Hapse girmeden önce eşim sürekli titriyordu. Havale geçiriyormuş gibiydi hep. Hapiste de çok dilekçeler yazmış. 20 küsur dilekçe yazdığını biliyorum. İyi olmadığını hep söylemiş. 2-3 günde sürekli hastaneye kaldırılmış. Ama farklı bölümlere götürmüşler. Romatizma ile ilgili bölüme gitmiş mesela. Öyle zaman da kaybedildi.
Bütün bu olan bitenden ne zaman haberiniz oldu?
Tutuklandıktan sonra biz zaten bir kere görüştük. İyice zayıflamıştı. Ondan sonraki görüşmemiz 1 Ağustos’taydı, o gün Manisa Şehir Hastanesi’ne kaldırıldığını öğrendik. 2 Ağustos’ta eşimle görüşebilmek için savcılığa dilekçe yazdım. 4. evre mesane kanseri olduğu hastaneye yatırılınca ortaya çıktı.
Hastane süreci nasıl geçti?
Zaten ölene kadar hep hastanede yoğun bakımda kaldı. Bir hafta boyunca bir şey yiyememiş. Serumla beslendi. Bir hafta sonra da entübe oldu ve kanser ciğerlerine yayıldı. Zaten hastaneye getirildiğinde ciğerlerinde varmış tümör. Sonra beyine sıçradı ve vefat etti. Her şey o kadar hızlı gelişti ki anlayamadık.
Tutuklanana kadar hastalığı nasıl ortaya çıkmadı. Çok kısa zamanda yayılmış?
Çok hızlı yayınlan bir kanser türü dediler. Ama bu iki aylık bir süreçte olacak bir şey değil dedi doktor. Evveliyatı var dediler. Ya anlamadı ya da size söylemedi dediler. Eşim çok hassas bir insandı. Kendi derdini çok paylaşmayan bir insandı. Kendi derdiyle birlikte her mağdura derman olmaya çalıştı, manevi destek olmaya çalıştı.

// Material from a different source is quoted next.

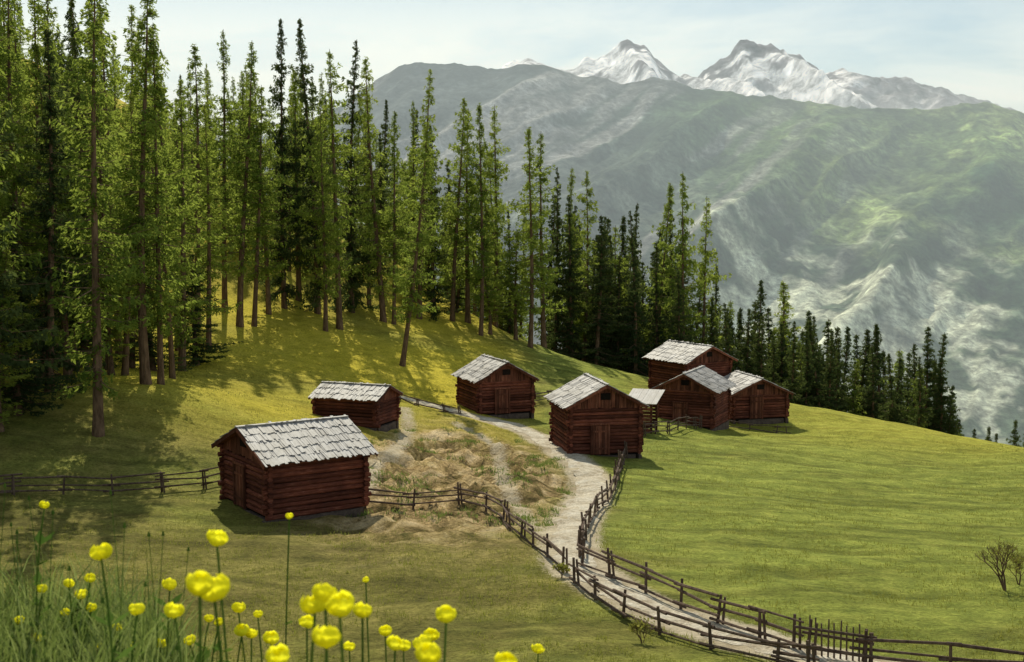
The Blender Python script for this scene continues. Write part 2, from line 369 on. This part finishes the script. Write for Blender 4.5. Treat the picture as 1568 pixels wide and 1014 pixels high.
# ------------------------------------------------------------ trees
def conifer(name,seed,kind):
    R=random.Random(seed);NR=np.random.RandomState(seed);H=22.0
    mb=MB();larch=kind=='larch'
    r0=.25 if larch else .25
    bx,by=R.uniform(-.9,.9),R.uniform(-.9,.9);ph=R.uniform(0,6)
    def tp(z):
        t=z/H;return Vector((bx*math.sin(t*3+ph)*.6-bx*math.sin(ph)*.6,by*math.sin(t*2.3+ph)*.6-by*math.sin(ph)*.6,z))
    K=12
    for i in range(K):
        z0=-1.0+(H+1)*i/K;z1=-1.0+(H+1)*(i+1)/K
        f=lambda z:max(.02,r0*(1-max(z,0)/H)**.85)*(1+.5*math.exp(-max(z,0)/.5))
        mb.tube(tp(z0),tp(z1),f(z0),f(z1),8,0)
    cb=(R.uniform(.07,.22) if larch else R.uniform(.03,.10))*H
    Lm=(R.uniform(3.5,4.9) if larch else R.uniform(3.4,4.3))
    cs=[];ds=[];ws=[];shs=[]
    z=cb
    gap=[(R.uniform(0,6.28),R.uniform(cb,H*.85)) for _ in range(12)]
    while z<H-.1:
        t=(z-cb)/(H-cb);nb=R.choice([2,3,4]) if larch else R.choice([3,4,5])
        prof=((1-t)**.85)*(.6+.4*min(1,t*4)) if larch else (1-t)**1.0*(.8+.2*min(1,t*6))
        wj=R.uniform(.4,1.25) if larch else R.uniform(.6,1.15)
        for b in range(nb):
            az=R.uniform(0,6.283)
            L=Lm*prof*wj*R.uniform(.5,1.15)+.12
            if any(abs(((az-g[0]+3.14)%6.28)-3.14)<.7 and abs(z-g[1])<1.1 for g in gap): L*=.35
            up=(R.uniform(-.4,.05)+.4*t) if larch else (R.uniform(-.5,-.15)+.6*t)
            zz=z+R.uniform(-.2,.2);o=tp(zz);d=Vector((math.cos(az),math.sin(az),0))
            tip=.10*L*L*(.5 if larch else .4)
            def bp(s): return o+d*(L*s)+Vector((0,0,up*L*s+tip*s*s-(.35*L*s*(1-s))))
            m_=bp(.5);e=bp(1)
            mb.tube(o,m_,.035*(1-t)+.015,.02,3,0);mb.tube(m_,e,.02,.008,3,0)
            nc=max(2,int(L/.27));sb=R.random()
            for k in range(nc):
                s=(k+R.uniform(.2,1))/nc
                if larch and s<.15: continue
                p=bp(s);n=11
                lk=min(1,.45+L*.5)
                sp=(.10+.09*L*(1-s*.6)*.75)*lk
                side=np.array((-math.sin(az),math.cos(az),0))
                c=np.array(p)+side*NR.normal(0,sp,(n,1))+NR.normal(0,.05,(n,3))
                c[:,2]-=np.abs(NR.normal(0,.22 if larch else .16,n))*lk
                dd=NR.normal(0,1,(n,3))*np.array((.6,.6,.5))+np.array((d.x*.6,d.y*.6,-.5))
                dd/=np.linalg.norm(dd,axis=1)[:,None]
                ww=np.cross(dd,NR.normal(0,1,(n,3)));ww/=np.linalg.norm(ww,axis=1)[:,None]+1e-6
                l=NR.uniform(.10,.22,(n,1))*lk
                cs.append(c);ds.append(dd*l);ws.append(ww*l*(.34 if larch else .38))
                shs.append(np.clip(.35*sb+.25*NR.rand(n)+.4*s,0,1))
        z+=R.uniform(.28,.68)*(1-.45*t) if larch else R.uniform(.32,.62)*(1-.4*t)
    c=np.concatenate(cs);v,f=leafquads(c,np.concatenate(ds),np.concatenate(ws))
    b=len(mb.v);mb.v+=v.tolist();mb.f+=(f+b).tolist();mb.m+=[1]*len(f);mb.sh+=np.concatenate(shs).tolist()
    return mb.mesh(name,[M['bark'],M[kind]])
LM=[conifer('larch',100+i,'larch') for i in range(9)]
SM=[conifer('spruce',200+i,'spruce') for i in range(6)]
treepos=[]
def tree(u,d,vt,kind,lean=0,wf=1.0,H=None):
    a,b=ray(u,vt);x=a*d+random.uniform(-.2,.2);z=hs(x,d)
    H=b*d-z if H is None else H
    if H<5: return
    H=min(H,33)
    me=random.choice(LM if kind=='L' else SM)
    o=D.objects.new('larch_tree' if kind=='L' else 'spruce_tree',me);link(o)
    o.location=(x,d,z);s=H/22;w=s*wf*random.uniform(.8,1.12)
    w=min(max(w,.62*wf),1.15*wf)
    o.scale=(w,w,s);o.rotation_euler=(random.uniform(-.035,.035),random.uniform(-.035,.035),random.uniform(0,6.28))
    if lean: o.rotation_euler=(0,lean,0)
    treepos.append((x,d))
for t in [(-60,75,-100,'S'),(5,82,-60,'L'),(48,80,-40,'L'),(128,64,-70,'L'),(165,90,-10,'L'),(208,73,-30,'L'),(235,74,35,'L'),(190,98,5,'L'),
 (262,96,40,'L'),(292,106,70,'L'),(100,95,-20,'S'),(335,112,48,'L'),(360,108,60,'L'),(380,109,130,'L'),(405,115,110,'L'),(430,118,28,'S'),(455,122,110,'L'),
 (478,119,28,'S'),(497,112,150,'L'),(512,114,75,'L'),(532,124,58,'S'),(560,128,140,'L'),(585,122,88,'L'),(600,122,170,'L'),(640,127,108,'L'),(665,130,190,'S'),
 (690,130,150,'L'),(717,131,165,'L'),(738,126,158,'L'),(755,135,160,'L'),(780,142,320,'S'),(815,126,195,'L'),(832,130,200,'L'),(850,138,255,'S'),(872,139,255,'L'),
 (893,141,262,'L'),(915,144,330,'S'),(940,142,360,'S'),(965,142,310,'S'),(985,148,400,'S'),(1005,143,280,'L'),(1025,148,380,'S'),(1055,141,262,'L'),(1040,150,300,'S'),
 (1075,146,300,'L'),(1095,149,402,'S')]:
    tree(*t)
for t in [(1120,150,470,'S'),(1145,152,460,'S'),(1160,149,430,'S'),(1175,152,470,'S'),(1190,150,432,'L'),(1215,152,458,'S'),(1238,150,475,'S'),
 (1270,150,488,'S'),(1290,148,500,'S'),(1312,150,505,'S'),(1330,150,500,'S'),(1352,147,498,'S'),(1375,150,545,'S'),(1415,142,500,'S'),(1440,143,508,'S'),
 (1395,150,575,'S'),(1465,148,640,'S'),(1488,150,655,'S'),(1510,155,650,'S'),(1530,150,662,'S'),(1548,150,640,'S'),(1566,152,655,'S'),(1590,150,640,'S')]:
    tree(*t,wf=1.35)
tree(612,105,185,'L',lean=.11)
for t in [(-330,66,-200,'L'),(-270,74,-200,'S'),(-200,62,-160,'L'),(-150,70,-150,'L'),(-110,84,-120,'S'),(-40,64,-150,'L'),(30,92,-30,'L'),(75,86,-30,'L'),(150,82,-20,'L'),(20,72,-60,'L'),(-20,70,-40,'L'),(85,76,60,'L'),(270,88,120,'L'),(310,98,160,'L'),
 (-90,62,-160,'S'),(-160,60,-160,'L'),(-240,60,-160,'S'),(60,70,40,'S'),(110,84,0,'S'),(180,78,120,'L'),(250,80,140,'L')]: tree(*t)
for u_,d_,H_ in [(-30,63,9),(10,66,11),(40,75,10),(95,80,12),(150,78,8),(185,86,11),(225,86,9),(285,92,8),(-70,66,12),(65,82,13)]: tree(u_,d_,0,random.choice('LS'),H=H_,wf=1.3)
lu=[-400,150,300,450,600,700,800,900,1000,1100,1200,1450];lv=[-90,0,60,60,100,165,210,280,300,410,440,510]
R=random.Random(11);n=0;tries=0
while n<165 and tries<6000:
    tries+=1
    u=R.uniform(-330,790);d=R.uniform(96,205)
    x=ray(u,400)[0]*d
    if any((x-a)**2+(d-b)**2<2.8**2 for a,b in treepos): continue
    if d<128 and u>240: continue
    vt=float(np.interp(u,lu,lv))+R.uniform(25,150)
    tree(u,d,vt,'L' if R.random()<.8 else 'S');n+=1
n=0;tries=0   # young trees under the canopy
while n<75 and tries<5000:
    tries+=1
    u=R.uniform(-200,800);d=R.uniform(88,165) if u<230 else R.uniform(128,165)
    x=ray(u,400)[0]*d
    if any((x-a)**2+(d-b)**2<2.2**2 for a,b in treepos): continue
    tree(u,d,0,'L' if R.random()<.6 else 'S',H=R.uniform(5.5,13),wf=1.35);n+=1
n=0;tries=0
while n<95 and tries<4000:
    tries+=1
    u=R.uniform(840,1460);d=R.uniform(134,172)
    x=ray(u,400)[0]*d
    if any((x-a)**2+(d-b)**2<1.9**2 for a,b in treepos): continue
    vt=float(np.interp(u,lu,lv))+R.uniform(25,100)
    tree(u,d,vt,'S' if R.random()<.8 else 'L',wf=1.3);n+=1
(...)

Eşiniz 3 tahliye talebi de reddedildi diye biliniyor. O başvurular ne zaman, nasıl yapıldı?
Aslında ilk mahkemeye çıkarıldığında hakime hasta olduğunu, hastaneye gittiğini, ayakta duramadığını söylüyor. Hakim de ‘deniz kabuğu sıkışmıştır” diyor. Sen bizi kandırıyorsun, hasta değilsin demek istiyorlar. Yani çok üzüldüm. Bu çok ağır bir söylem. Sevmeseniz de insanları bu şekilde yargılayamazsınız. Hakim ilk gün talebini direkt reddetmişti zaten. Diğer başvuruları avukatımız yaptı. Hastaneye yatmadan bir hafta önce yapılmıştı sanırım. Bir kez de hastanedeyken talep etti, yine reddedildi. Bayram haftasıydı, “tahliye olmuştur” diye bize haber geldi. Ama eşime zaten olanlar olmuştu. Ciğerine sıçramıştı. Milletvekili Ömer Faruk Gergerlioğlu o günlerde bize çok destek oldu, yardımı asla unutamam.
Eşinizin cezaevinde hak ihlaline uğradığını düşünüyor musunuz?
Hemen tutuklandığına hastaneye gönderilseydi en azından bir şansı olabilirdi. İki hafta boyunca eşim hapiste kaldı. Bu süre içinde daha çok zayıflayıp ciğerine yayılması bekleneceğine hemen götürülseydi hastaneye ciğerine sıçramayabilirdi. Havasız rutubetli bir ortamda daha hızla yayılıyor kanser. Enerjisi tükeninceye kadar orada kalmayabilirdi. Sedyeye zor yatırmışlar hastaneye geldiğinde. Kalkamıyor, yürüyemiyor.